有人可以向我解释这个 leetcode 字符串操作问题吗？

Question

I just started doing some leetcode questions, and quite not sure why in this problem, we considering a case when 2 words are equal. This is a problem statement:

Given two strings A and B of lowercase letters, return true if you can swap two letters in A so the result is equal to B, otherwise, return false.

Swapping letters is defined as taking two indices i and j (0-indexed) such that i != j and swapping the characters at A[i] and A[j]. For example, swapping at indices 0 and 2 in "abcd" results in "cbad" And this is a solution

def buddyStrings(self, A, B):
        if len(A) != len(B): return False
        if A == B and len(set(A)) < len(A): return True
        dif = [(a, b) for a, b in zip(A, B) if a != b]
        return len(dif) == 2 and dif[0] == dif[1][::-1]

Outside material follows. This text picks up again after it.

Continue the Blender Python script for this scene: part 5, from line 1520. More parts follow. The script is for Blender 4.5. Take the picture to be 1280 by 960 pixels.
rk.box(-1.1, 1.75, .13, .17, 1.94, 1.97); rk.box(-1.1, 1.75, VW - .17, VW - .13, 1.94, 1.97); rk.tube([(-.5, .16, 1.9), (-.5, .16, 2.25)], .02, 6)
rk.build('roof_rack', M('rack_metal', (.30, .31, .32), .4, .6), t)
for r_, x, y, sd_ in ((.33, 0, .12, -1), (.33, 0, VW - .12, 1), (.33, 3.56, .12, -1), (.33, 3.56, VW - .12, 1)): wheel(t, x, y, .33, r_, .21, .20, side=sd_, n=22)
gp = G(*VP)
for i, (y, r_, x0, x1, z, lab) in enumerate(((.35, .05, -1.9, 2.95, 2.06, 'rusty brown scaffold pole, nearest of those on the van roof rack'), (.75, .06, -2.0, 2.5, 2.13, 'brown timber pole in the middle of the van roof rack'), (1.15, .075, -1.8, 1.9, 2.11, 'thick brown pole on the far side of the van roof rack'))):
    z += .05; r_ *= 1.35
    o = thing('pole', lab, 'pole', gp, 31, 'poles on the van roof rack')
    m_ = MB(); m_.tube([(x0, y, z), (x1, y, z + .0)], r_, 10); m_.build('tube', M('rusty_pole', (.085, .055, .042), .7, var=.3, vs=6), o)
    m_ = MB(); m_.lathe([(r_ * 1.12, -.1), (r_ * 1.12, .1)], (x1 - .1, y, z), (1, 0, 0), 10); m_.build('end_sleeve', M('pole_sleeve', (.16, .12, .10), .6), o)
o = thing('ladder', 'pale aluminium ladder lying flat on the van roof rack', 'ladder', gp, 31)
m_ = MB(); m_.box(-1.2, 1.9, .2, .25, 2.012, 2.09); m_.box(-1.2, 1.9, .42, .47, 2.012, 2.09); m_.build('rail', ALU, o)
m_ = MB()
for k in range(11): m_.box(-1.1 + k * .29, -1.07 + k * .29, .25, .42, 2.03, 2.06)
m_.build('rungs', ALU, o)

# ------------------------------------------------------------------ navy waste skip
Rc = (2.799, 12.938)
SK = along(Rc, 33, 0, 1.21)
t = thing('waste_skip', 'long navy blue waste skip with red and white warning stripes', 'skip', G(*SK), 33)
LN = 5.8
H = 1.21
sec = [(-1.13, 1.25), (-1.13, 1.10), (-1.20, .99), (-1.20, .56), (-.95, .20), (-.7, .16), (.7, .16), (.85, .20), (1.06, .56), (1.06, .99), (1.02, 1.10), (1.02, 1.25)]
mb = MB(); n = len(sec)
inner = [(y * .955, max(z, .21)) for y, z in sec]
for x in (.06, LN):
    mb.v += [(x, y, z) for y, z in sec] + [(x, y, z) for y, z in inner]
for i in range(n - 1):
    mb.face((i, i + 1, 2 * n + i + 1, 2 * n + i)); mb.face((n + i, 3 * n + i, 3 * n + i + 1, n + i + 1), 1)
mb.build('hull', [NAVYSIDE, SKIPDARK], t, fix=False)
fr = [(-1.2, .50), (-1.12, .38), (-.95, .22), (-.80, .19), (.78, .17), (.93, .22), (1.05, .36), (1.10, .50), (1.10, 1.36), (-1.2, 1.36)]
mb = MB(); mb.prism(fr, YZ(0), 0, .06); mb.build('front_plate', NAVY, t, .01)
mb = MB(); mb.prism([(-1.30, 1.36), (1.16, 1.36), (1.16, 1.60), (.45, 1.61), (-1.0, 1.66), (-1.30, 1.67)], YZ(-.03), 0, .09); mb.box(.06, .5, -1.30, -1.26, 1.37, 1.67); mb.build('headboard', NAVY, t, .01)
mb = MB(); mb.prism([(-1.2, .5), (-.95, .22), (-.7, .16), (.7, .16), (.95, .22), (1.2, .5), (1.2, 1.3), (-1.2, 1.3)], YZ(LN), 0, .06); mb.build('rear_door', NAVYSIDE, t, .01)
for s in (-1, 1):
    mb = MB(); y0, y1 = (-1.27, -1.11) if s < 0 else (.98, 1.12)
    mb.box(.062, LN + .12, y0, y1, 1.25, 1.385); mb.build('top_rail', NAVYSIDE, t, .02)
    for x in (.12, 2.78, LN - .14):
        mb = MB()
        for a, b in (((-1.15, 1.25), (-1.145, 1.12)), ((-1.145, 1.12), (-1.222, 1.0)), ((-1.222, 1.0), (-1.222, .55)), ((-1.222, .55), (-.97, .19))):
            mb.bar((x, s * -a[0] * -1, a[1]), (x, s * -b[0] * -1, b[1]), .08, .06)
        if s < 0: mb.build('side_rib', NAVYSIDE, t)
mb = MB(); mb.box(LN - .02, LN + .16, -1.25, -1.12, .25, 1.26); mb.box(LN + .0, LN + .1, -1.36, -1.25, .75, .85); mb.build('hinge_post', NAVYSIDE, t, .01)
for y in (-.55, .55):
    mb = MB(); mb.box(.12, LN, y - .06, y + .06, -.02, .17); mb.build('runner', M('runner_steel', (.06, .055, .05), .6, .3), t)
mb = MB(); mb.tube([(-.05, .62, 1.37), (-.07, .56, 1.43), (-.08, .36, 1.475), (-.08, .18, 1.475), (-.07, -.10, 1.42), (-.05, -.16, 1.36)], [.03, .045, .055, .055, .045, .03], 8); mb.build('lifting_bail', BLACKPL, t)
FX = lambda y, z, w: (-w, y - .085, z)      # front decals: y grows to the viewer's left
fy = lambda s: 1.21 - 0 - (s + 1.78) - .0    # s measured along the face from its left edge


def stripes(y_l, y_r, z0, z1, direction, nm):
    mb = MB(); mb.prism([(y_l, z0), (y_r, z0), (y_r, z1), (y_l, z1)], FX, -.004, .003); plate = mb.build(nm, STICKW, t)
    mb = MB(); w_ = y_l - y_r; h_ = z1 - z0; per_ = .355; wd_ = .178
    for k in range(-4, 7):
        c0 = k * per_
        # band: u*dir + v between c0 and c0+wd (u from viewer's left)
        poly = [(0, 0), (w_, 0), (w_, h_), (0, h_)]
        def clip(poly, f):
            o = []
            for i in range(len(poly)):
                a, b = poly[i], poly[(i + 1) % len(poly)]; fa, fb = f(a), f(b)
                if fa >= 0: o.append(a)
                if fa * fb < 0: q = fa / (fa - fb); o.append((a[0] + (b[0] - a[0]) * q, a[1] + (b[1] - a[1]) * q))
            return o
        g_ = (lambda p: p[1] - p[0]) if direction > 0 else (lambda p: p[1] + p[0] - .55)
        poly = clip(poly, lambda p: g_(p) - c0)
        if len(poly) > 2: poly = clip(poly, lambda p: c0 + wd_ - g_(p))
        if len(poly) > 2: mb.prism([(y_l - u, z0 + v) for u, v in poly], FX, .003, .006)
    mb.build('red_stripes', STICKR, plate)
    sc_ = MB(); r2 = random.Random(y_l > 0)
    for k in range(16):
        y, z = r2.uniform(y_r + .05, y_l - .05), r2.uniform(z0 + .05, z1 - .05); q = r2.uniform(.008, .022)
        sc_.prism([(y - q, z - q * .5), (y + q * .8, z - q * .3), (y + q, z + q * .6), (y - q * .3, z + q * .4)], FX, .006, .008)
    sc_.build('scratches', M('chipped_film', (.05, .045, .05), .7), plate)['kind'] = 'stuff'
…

I cant why we consider second if condition and how this list comprehension workd in 3 if. I will appreciate any help.

Answer 1

Here are the checks:

def buddyStrings(self, A, B):
    if len(A) != len(B): return False  # can't be true if lengths not equal
    if A == B and len(set(A)) < len(A): return True  # if same letter appears twice in word
    dif = [(a, b) for a, b in zip(A, B) if a != b]  # get letters that don't match
    return len(dif) == 2 and dif[0] == dif[1][::-1]  # if mismatch length is 2 and mismatch of first letter is reverse of mismatch of second letter

Answer 2

 dif = [(a, b) for a, b in zip(A, B) if a != b]

it finds all charachters that are not equal to each other in the same position. for ABCDE and FGCDE

dif = [('A','F'), ('B','G')]

Answer 3

I guess maybe this would be a bit simplified version:

class Solution:
    def buddyStrings(self, A, B):
        if len(A) != len(B):
            return False
        if A == B and len(set(A)) < len(A):
            return True
        diff = []
        for i in list(zip(A, B)):
            if i[0] != i[1]:
                diff.append(i)
        return len(diff) == 2 and diff[0] == diff[1][::-1]

• for i in list(zip(A, B)) means for a pair in A and B.